──────── Collected data

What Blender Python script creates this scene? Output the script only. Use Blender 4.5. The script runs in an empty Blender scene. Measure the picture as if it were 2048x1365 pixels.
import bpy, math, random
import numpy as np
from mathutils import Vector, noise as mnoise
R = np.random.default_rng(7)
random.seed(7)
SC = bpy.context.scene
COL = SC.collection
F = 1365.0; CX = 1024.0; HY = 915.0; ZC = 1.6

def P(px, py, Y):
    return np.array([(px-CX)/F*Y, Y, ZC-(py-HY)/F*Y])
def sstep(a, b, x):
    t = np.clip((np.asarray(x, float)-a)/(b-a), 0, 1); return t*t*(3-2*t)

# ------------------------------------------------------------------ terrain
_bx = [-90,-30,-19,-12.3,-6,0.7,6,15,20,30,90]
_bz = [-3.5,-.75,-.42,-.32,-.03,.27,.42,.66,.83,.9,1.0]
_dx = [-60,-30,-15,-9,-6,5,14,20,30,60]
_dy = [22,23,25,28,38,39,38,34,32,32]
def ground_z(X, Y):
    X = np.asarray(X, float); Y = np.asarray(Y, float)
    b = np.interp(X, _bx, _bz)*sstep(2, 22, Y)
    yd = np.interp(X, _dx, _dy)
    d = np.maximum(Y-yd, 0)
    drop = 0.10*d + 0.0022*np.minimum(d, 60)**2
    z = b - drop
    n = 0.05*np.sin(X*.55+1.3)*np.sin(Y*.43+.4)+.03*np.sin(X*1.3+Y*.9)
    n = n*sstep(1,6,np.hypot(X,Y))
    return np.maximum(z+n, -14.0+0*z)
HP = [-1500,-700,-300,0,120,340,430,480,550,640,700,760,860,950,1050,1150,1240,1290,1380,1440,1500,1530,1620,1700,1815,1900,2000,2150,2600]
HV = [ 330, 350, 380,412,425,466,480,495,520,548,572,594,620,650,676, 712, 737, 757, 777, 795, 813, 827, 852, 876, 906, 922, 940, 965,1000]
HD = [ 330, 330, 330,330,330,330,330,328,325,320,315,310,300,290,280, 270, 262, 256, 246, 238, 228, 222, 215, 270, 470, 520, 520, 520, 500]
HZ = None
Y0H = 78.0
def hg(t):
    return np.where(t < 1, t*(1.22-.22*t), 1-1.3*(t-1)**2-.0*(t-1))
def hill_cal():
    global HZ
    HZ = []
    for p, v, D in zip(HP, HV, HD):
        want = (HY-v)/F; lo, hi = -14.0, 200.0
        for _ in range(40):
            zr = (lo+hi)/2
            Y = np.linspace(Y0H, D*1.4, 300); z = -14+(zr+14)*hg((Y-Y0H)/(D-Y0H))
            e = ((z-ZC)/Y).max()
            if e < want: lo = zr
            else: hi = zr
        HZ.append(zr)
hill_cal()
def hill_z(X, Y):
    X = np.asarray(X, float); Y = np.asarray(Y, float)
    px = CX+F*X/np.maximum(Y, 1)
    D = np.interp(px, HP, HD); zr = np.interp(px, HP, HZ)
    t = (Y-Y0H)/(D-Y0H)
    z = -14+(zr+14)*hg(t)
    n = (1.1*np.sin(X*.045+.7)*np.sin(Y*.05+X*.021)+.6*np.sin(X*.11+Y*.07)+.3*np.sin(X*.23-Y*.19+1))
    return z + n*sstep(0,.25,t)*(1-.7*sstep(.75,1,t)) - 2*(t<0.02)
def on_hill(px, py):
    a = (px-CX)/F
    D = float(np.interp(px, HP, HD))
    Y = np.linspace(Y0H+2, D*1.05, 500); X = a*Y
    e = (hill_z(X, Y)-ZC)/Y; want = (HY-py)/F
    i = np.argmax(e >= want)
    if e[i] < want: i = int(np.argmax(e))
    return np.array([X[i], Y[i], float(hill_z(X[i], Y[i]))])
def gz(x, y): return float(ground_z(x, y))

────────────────

> Do this
Only the lines from the beginning of the material above through the line with "t = np.clip((np.asarray(x, float)-a)/(b-a), 0, 1);" are wanted; extract them exactly.

> In response
What Blender Python script creates this scene? Output the script only. Use Blender 4.5. The script runs in an empty Blender scene. Measure the picture as if it were 2048x1365 pixels.
import bpy, math, random
import numpy as np
from mathutils import Vector, noise as mnoise
R = np.random.default_rng(7)
random.seed(7)
SC = bpy.context.scene
COL = SC.collection
F = 1365.0; CX = 1024.0; HY = 915.0; ZC = 1.6

def P(px, py, Y):
    return np.array([(px-CX)/F*Y, Y, ZC-(py-HY)/F*Y])
def sstep(a, b, x):
    t = np.clip((np.asarray(x, float)-a)/(b-a), 0, 1); return t*t*(3-2*t)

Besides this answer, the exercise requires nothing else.